Omit pictures and quote the listing below line by line, from its start through the line that holds "rad = math.radians".

* [INFORMATION SHOWN]:
§ §
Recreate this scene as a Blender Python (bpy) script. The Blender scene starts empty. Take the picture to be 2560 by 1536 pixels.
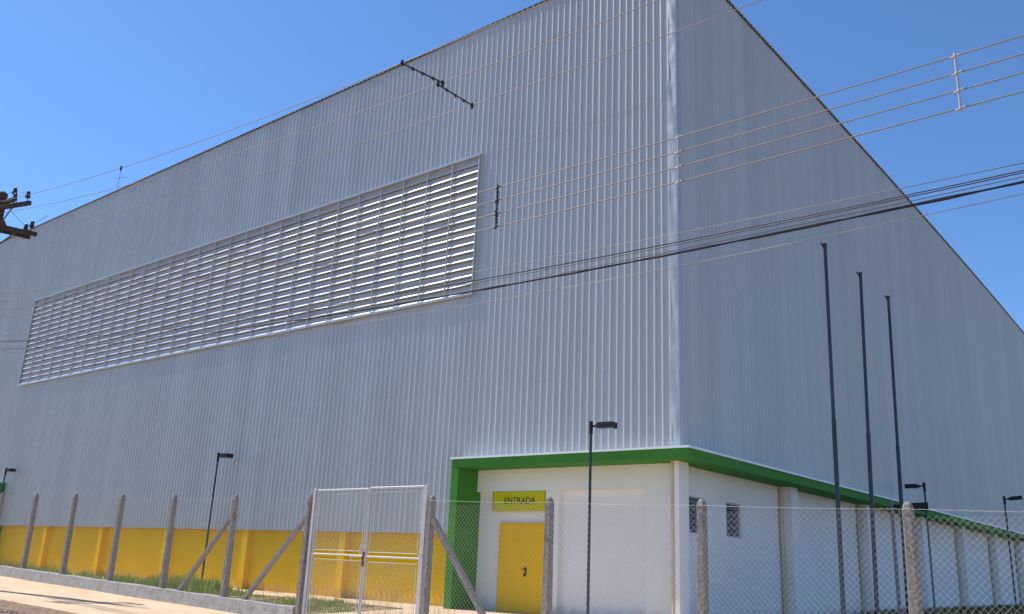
import bpy, math, random
from mathutils import Vector, Matrix
random.seed(7)
rad = math.radians

# ------------------------------------------------------------------ camera
YAW, PITCH, ROLL, FPX = 0.6899, 0.2819, 0.0438, 2204.98
fwd = Vector((-math.sin(YAW)*math.cos(PITCH), math.cos(YAW)*math.cos(PITCH), math.sin(PITCH)))
rgt = fwd.cross(Vector((0, 0, 1))).normalized()
upv = rgt.cross(fwd)
R = math.cos(ROLL)*rgt + math.sin(ROLL)*upv
U = -math.sin(ROLL)*rgt + math.cos(ROLL)*upv
cam_data = bpy.data.cameras.new("camera")
cam = bpy.data.objects.new("camera", cam_data)
bpy.context.scene.collection.objects.link(cam)
m = Matrix((R, U, -fwd)).transposed().to_4x4()
m.translation = Vector((9.366, -17.306, 1.169))
cam.matrix_world = m
cam_data.sensor_width = 36.0
cam_data.sensor_fit = 'HORIZONTAL'
cam_data.lens = FPX/2560*36.0
cam_data.clip_start = 0.1
cam_data.clip_end = 3000
bpy.context.scene.camera = cam

# ------------------------------------------------------------------ light
SUN = Vector((-6.6, -1.35, 10.0)).normalized()
world = bpy.data.worlds.new("World")
bpy.context.scene.world = world
world.use_nodes = True
wn = world.node_tree
wn.nodes.clear()
sky = wn.nodes.new("ShaderNodeTexSky")
sky.sky_type = 'NISHITA'
sky.sun_disc = False
sky.sun_elevation = math.asin(SUN.z)
sky.sun_rotation = math.atan2(SUN.x, SUN.y)
sky.altitude = 500
sky.air_density = 1.0
sky.dust_density = 0.3
sky.ozone_density = 3.0
bg = wn.nodes.new("ShaderNodeBackground")
bg.inputs["Strength"].default_value = 0.118
wo = wn.nodes.new("ShaderNodeOutputWorld")
tint = wn.nodes.new("ShaderNodeMix"); tint.data_type = 'RGBA'; tint.blend_type = 'MULTIPLY'
tint.inputs["Factor"].default_value = 1.0
tint.inputs["B"].default_value = (0.735, 1.0, 1.27, 1)      # the clear, deep blue of this day's sky
wn.links.new(sky.outputs[0], tint.inputs["A"])
wn.links.new(tint.outputs["Result"], bg.inputs["Color"])
wn.links.new(bg.outputs[0], wo.inputs["Surface"])
sd = bpy.data.lights.new("sun", 'SUN')
sd.energy = 4.9
sd.angle = rad(0.53)
sd.color = (1.0, 0.95, 0.87)
sun = bpy.data.objects.new("sun", sd)
bpy.context.scene.collection.objects.link(sun)
sun.rotation_euler = SUN.to_track_quat('Z', 'Y').to_euler()
sun.location = SUN*60
vs = bpy.context.scene.view_settings
vs.view_transform = 'Standard'
vs.look = 'None'
vs.exposure = 0.25
vs.gamma = 1.0

# ------------------------------------------------------------------ helpers
COL = bpy.context.scene.collection

def tag(o, label=None, cat=None, group=None, kind=None):
    if label: o["label"] = label
    if cat: o["category"] = cat
    if group: o["group"] = group
    if kind: o["kind"] = kind
    return o

def empty(name, loc, label=None, cat=None, group=None):
    o = bpy.data.objects.new(name, None)
    o.empty_display_size = 0.2
    COL.objects.link(o)
    o.location = loc
    return tag(o, label, cat, group)

class MB:
    def __init__(s):
        s.v = []; s.f = []
    def add(s, vs_, fs):
        b = len(s.v)
        s.v += [tuple(p) for p in vs_]
        s.f += [tuple(i+b for i in f) for f in fs]
        return s
    def box(s, x0, x1, y0, y1, z0, z1):
        return s.add([(x0,y0,z0),(x1,y0,z0),(x1,y1,z0),(x0,y1,z0),(x0,y0,z1),(x1,y0,z1),(x1,y1,z1),(x0,y1,z1)],
                     [(0,3,2,1),(4,5,6,7),(0,1,5,4),(1,2,6,5),(2,3,7,6),(3,0,4,7)])
    def frame(s, a, b):
        a = Vector(a); b = Vector(b); d = (b-a).normalized()
        h = Vector((0,0,1)) if abs(d.z) < 0.95 else Vector((0,1,0))
        x = d.cross(h).normalized(); y = x.cross(d)
        return a, b, x, y
    def bar(s, a, b, w, h=None, w2=None, h2=None):
        h = w if h is None else h; w2 = w if w2 is None else w2; h2 = h if h2 is None else h2
        a, b, x, y = s.frame(a, b)
        pts = [a+x*i*w/2+y*j*h/2 for i, j in ((-1,-1),(1,-1),(1,1),(-1,1))] + [b+x*i*w2/2+y*j*h2/2 for i, j in ((-1,-1),(1,-1),(1,1),(-1,1))]
        return s.add(pts, [(0,1,2,3),(4,7,6,5),(0,4,5,1),(1,5,6,2),(2,6,7,3),(3,7,4,0)])
    def tube(s, a, b, r, r2=None, n=8, caps=True):
        r2 = r if r2 is None else r2
        a, b, x, y = s.frame(a, b)
        pts = []
        for c, rr in ((a, r), (b, r2)):
            for k in range(n):
                t = 2*math.pi*k/n
                pts.append(c+x*rr*math.cos(t)+y*rr*math.sin(t))
        fs = [(k, n+k, n+(k+1) % n, (k+1) % n) for k in range(n)]
        if caps: fs += [tuple(range(n)), tuple(range(2*n-1, n-1, -1))]
        return s.add(pts, fs)
    def path(s, pts, r, n=6):
        P = [Vector(p) for p in pts]; base = len(s.v)
        for i, p in enumerate(P):
            d = (P[min(i+1, len(P)-1)]-P[max(i-1, 0)]).normalized()
            h = Vector((0,0,1)) if abs(d.z) < 0.95 else Vector((0,1,0))
            x = d.cross(h).normalized(); y = x.cross(d)
            rr = r[i] if isinstance(r, (list, tuple)) else r
            for k in range(n):
                t = 2*math.pi*k/n
                s.v.append(tuple(p+x*rr*math.cos(t)+y*rr*math.sin(t)))
        for i in range(len(P)-1):
            for k in range(n):
                s.f.append((base+i*n+k, base+(i+1)*n+k, base+(i+1)*n+(k+1) % n, base+i*n+(k+1) % n))
        s.f.append(tuple(base+k for k in range(n)))
        s.f.append(tuple(base+(len(P)-1)*n+k for k in range(n-1, -1, -1)))
        return s
    def lathe(s, base, prof, n=12):
        b = len(s.v); base = Vector(base)
        for r_, z in prof:
            for k in range(n):
                t = 2*math.pi*k/n
                s.v.append(tuple(base+Vector((r_*math.cos(t), r_*math.sin(t), z))))
        for i in range(len(prof)-1):
            for k in range(n):
                s.f.append((b+i*n+k, b+i*n+(k+1) % n, b+(i+1)*n+(k+1) % n, b+(i+1)*n+k))
        s.f.append(tuple(b+k for k in range(n-1, -1, -1)))
        s.f.append(tuple(b+(len(prof)-1)*n+k for k in range(n)))
        return s
    def build(s, name, mat, parent=None, smooth=False, bevel=0, label=None):
        me = bpy.data.meshes.new(name)
        v = s.v
        off = Vector((0,0,0))
        if parent is not None:
            off = world_loc(parent)
            v = [(a-off.x, b-off.y, c-off.z) for a, b, c in s.v]
        me.from_pydata(v, [], s.f)
        me.update()
        me.materials.append(mat)
        o = bpy.data.objects.new(name, me)
        COL.objects.link(o)
        if parent is not None: o.parent = parent
        if smooth:
            for p in me.polygons: p.use_smooth = True
            me.set_sharp_from_angle(angle=rad(40))
        if bevel:
            bm = o.modifiers.new("bevel", 'BEVEL'); bm.width = bevel; bm.segments = 2; bm.limit_method = 'ANGLE'
        if label: o["label"] = label
        return o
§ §
* [WRITTEN ANSWER]:
Recreate this scene as a Blender Python (bpy) script. The Blender scene starts empty. Take the picture to be 2560 by 1536 pixels.
import bpy, math, random
from mathutils import Vector, Matrix
random.seed(7)
rad = math.radians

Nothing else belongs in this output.